2009年9月10日木曜日

「音楽と胎教」をめぐる連想

先日、熱心な研究者の先生方と、胎教における音楽の役割について語り合う機会をいただいた。

子供がおなかにいるときから、母親が声をかけ、口ずさんだ歌。きっと、こどものこころや脳のどこかに、息づいているに違いないという実感や体験。

おなかの中にいるときに歌いかけたメロディー、生まれて成長して、覚えているはずのない歌にあわせて、おどったり、喜んだりする幼児の話。

わらべ歌をうたう、おちちをやる、子供を抱き締める、そうしたごく当たり前の母親の行動が、危機にひんしているという。

胎教どころではない、実態。

とにかく保育所や幼稚園、幼児教育に預けていれば安心?

CDで、良い音楽を聞かせておけば、良い子に育つ?

そんな事態に、素朴な疑問をもち、デジタルによるノイズが脳に悪影響を与える科学的な実証を示そうという、熱意ある研究者の先生方であった。

4日に1人の子供が、虐待で無くなる社会。

子供と自分、もしもの時にどちらを優先するか?こんな問いにさえ、躊躇する親たちがいると、報道は伝える。

ここで、世界子供白書の、一節が、脳裏をよぎる。これを読んだとき、いつまでも、心から離れなかった。

「世界には、胎教にモーツゥアルトとブラームスのどちらを聞かせたら子供の脳の発達によいか、と夫婦で話し合える豊かな社会と、一方で、妊婦や子供たちが銃弾の音に脅かされ、地雷を踏まないように母が乳飲み子を抱えてサバイバルせねばならない多くの紛争地帯がある」

胎教に目を向けること、生の声をかけること、母親が心安らぐ歌を口ずさみ、生まれてくる子を思うこと。

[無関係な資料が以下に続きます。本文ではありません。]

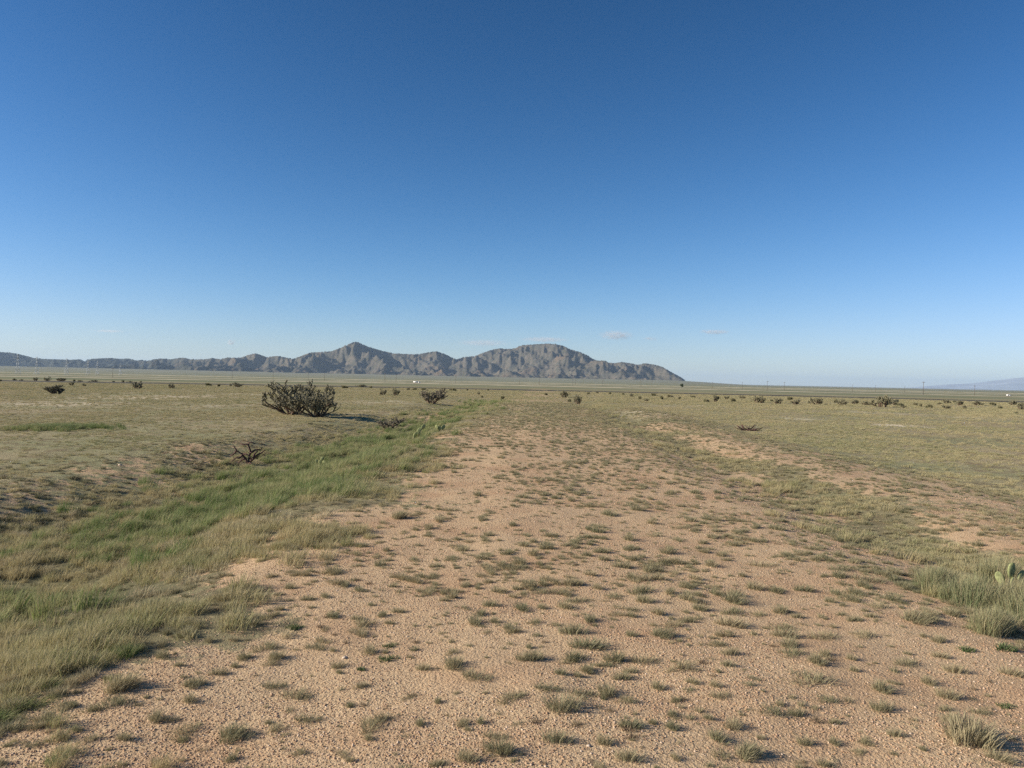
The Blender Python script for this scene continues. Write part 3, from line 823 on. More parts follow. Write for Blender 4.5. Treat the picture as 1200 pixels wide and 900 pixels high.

私の子が妻のおなかの中にいるときに、エコー検査に立ち会った。

羊水の中で気持ちよさそうに欠伸する、生まれる前のわが子を目にした。

とても、穏やかな瞬間だった。

おそらく子宮の中は、安心で安全で温かい世界。まるで、世界中に包まれた、ゆらゆらとした海の中。宇宙に浮かぶ地球のよう。その時伝わってくる母親の「声」。

その後訪れる、ダイナミックな脳神経ネットワークの発達や淘汰の中で、きっと記憶(保持貯蔵)されているに違いない。

人は自然を「マザー ネイチャー」とも呼ぶ。

人の根源、宇宙の根源にかかわる、保証感の源、

母の声、音を楽しむ波動。

胎教と音楽をめぐって、いくつかの思いが巡った。